Records provided:
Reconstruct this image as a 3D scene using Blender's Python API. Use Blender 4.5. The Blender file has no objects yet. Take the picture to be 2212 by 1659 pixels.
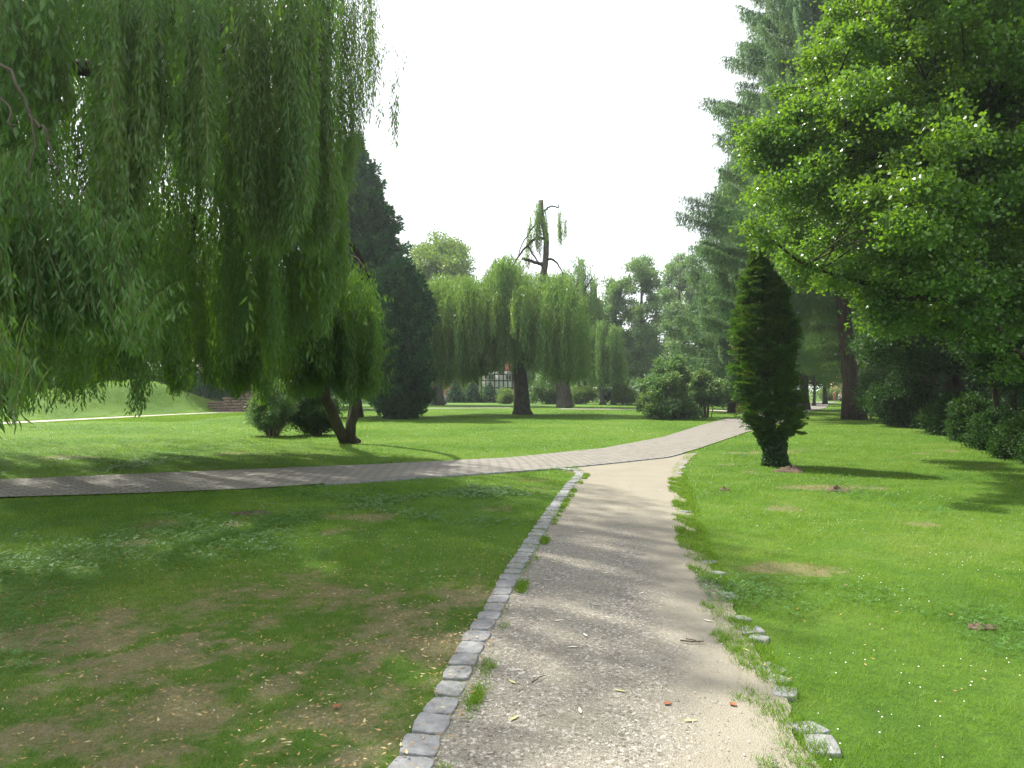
==
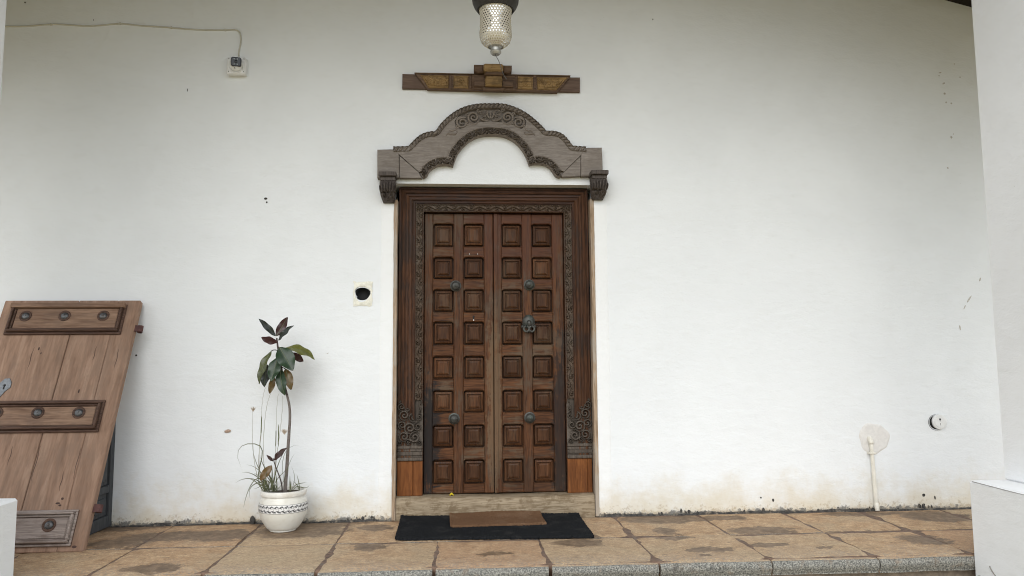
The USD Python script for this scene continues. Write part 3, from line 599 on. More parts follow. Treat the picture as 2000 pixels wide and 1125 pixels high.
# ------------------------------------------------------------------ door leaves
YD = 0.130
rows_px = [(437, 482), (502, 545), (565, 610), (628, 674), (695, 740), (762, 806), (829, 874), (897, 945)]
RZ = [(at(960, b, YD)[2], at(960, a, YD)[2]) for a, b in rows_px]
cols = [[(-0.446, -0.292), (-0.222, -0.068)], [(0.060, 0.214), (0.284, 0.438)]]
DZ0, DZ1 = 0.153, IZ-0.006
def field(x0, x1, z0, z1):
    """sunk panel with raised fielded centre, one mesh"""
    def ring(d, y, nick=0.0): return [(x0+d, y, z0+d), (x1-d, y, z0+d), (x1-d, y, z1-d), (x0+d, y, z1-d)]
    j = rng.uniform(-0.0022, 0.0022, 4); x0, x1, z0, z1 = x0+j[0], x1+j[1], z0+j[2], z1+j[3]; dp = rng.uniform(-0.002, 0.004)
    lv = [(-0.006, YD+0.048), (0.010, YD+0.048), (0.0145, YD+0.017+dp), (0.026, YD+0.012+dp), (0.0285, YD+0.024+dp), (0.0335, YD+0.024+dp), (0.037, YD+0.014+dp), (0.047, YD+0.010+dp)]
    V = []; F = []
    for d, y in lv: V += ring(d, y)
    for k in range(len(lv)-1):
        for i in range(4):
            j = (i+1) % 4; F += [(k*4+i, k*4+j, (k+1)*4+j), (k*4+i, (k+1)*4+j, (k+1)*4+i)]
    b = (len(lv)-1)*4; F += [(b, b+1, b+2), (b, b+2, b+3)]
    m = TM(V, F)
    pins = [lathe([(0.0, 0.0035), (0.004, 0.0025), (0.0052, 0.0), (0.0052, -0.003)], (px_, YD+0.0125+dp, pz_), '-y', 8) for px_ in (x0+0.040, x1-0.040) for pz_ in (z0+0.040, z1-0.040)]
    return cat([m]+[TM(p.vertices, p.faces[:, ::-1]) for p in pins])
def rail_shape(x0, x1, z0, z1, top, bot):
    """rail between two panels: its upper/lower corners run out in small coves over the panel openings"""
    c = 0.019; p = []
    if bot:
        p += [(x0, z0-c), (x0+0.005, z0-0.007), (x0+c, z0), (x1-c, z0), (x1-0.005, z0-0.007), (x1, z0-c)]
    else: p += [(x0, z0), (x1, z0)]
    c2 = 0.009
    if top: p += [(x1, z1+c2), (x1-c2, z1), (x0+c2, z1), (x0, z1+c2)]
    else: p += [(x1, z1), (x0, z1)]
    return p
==
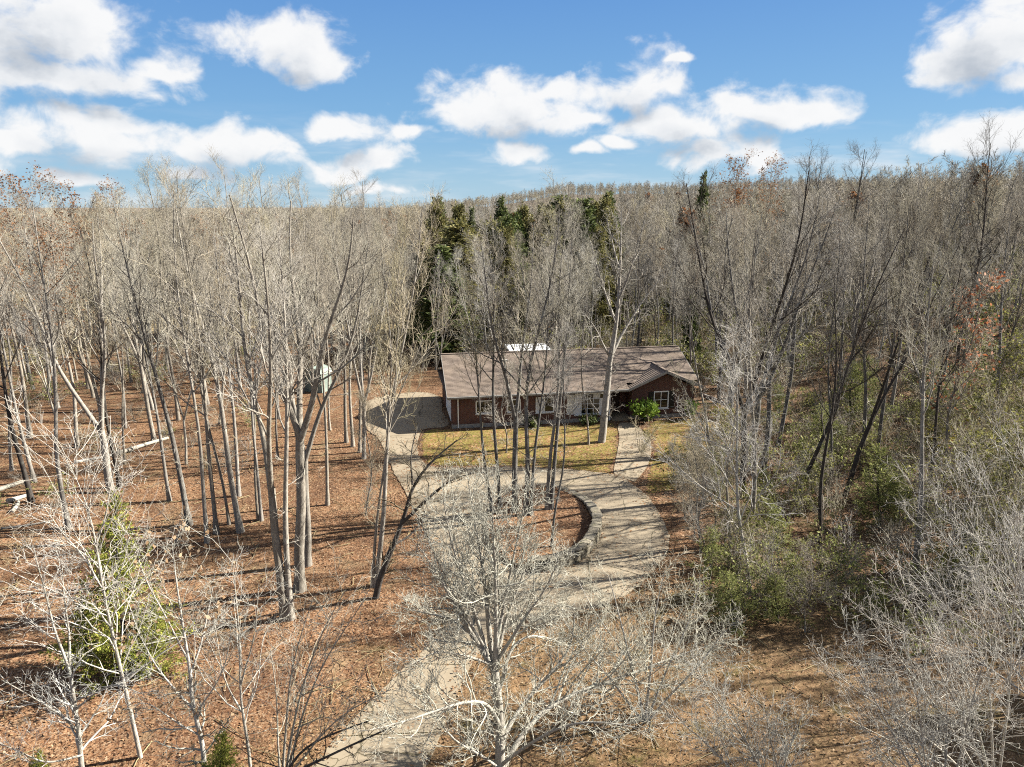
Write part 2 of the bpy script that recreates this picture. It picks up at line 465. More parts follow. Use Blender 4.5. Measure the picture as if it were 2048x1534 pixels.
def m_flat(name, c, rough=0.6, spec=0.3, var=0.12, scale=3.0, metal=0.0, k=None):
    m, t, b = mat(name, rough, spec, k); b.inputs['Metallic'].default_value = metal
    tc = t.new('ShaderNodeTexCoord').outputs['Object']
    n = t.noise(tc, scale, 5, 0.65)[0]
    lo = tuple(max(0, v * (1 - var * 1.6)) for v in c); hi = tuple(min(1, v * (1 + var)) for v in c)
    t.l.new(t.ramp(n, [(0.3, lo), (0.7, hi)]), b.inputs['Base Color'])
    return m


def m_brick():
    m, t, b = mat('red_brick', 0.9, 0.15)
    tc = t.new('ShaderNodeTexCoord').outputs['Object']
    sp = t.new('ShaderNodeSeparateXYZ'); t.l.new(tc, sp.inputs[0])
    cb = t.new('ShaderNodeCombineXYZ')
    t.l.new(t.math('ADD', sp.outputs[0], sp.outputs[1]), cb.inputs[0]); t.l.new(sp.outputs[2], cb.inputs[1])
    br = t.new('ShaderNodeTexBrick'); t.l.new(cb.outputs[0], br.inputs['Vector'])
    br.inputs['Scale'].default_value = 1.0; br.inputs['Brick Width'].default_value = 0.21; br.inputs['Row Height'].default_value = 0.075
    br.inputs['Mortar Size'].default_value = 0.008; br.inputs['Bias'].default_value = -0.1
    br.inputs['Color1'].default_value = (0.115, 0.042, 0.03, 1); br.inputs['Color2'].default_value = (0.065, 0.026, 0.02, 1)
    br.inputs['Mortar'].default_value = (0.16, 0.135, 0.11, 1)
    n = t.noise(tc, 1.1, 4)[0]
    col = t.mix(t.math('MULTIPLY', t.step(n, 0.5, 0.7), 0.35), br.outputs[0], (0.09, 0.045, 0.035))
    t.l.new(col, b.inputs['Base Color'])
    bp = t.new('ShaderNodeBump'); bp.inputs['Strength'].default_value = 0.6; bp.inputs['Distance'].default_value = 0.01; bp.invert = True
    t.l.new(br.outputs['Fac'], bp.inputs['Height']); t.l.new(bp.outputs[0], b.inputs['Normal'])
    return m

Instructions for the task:
Copy each line of the records above that carries the word "More".

Solution to this problem:
The USD Python script for this scene continues. Write part 3, from line 599 on. More parts follow. Treat the picture as 2000 pixels wide and 1125 pixels high.
Write part 2 of the bpy script that recreates this picture. It picks up at line 465. More parts follow. Use Blender 4.5. Measure the picture as if it were 2048x1534 pixels.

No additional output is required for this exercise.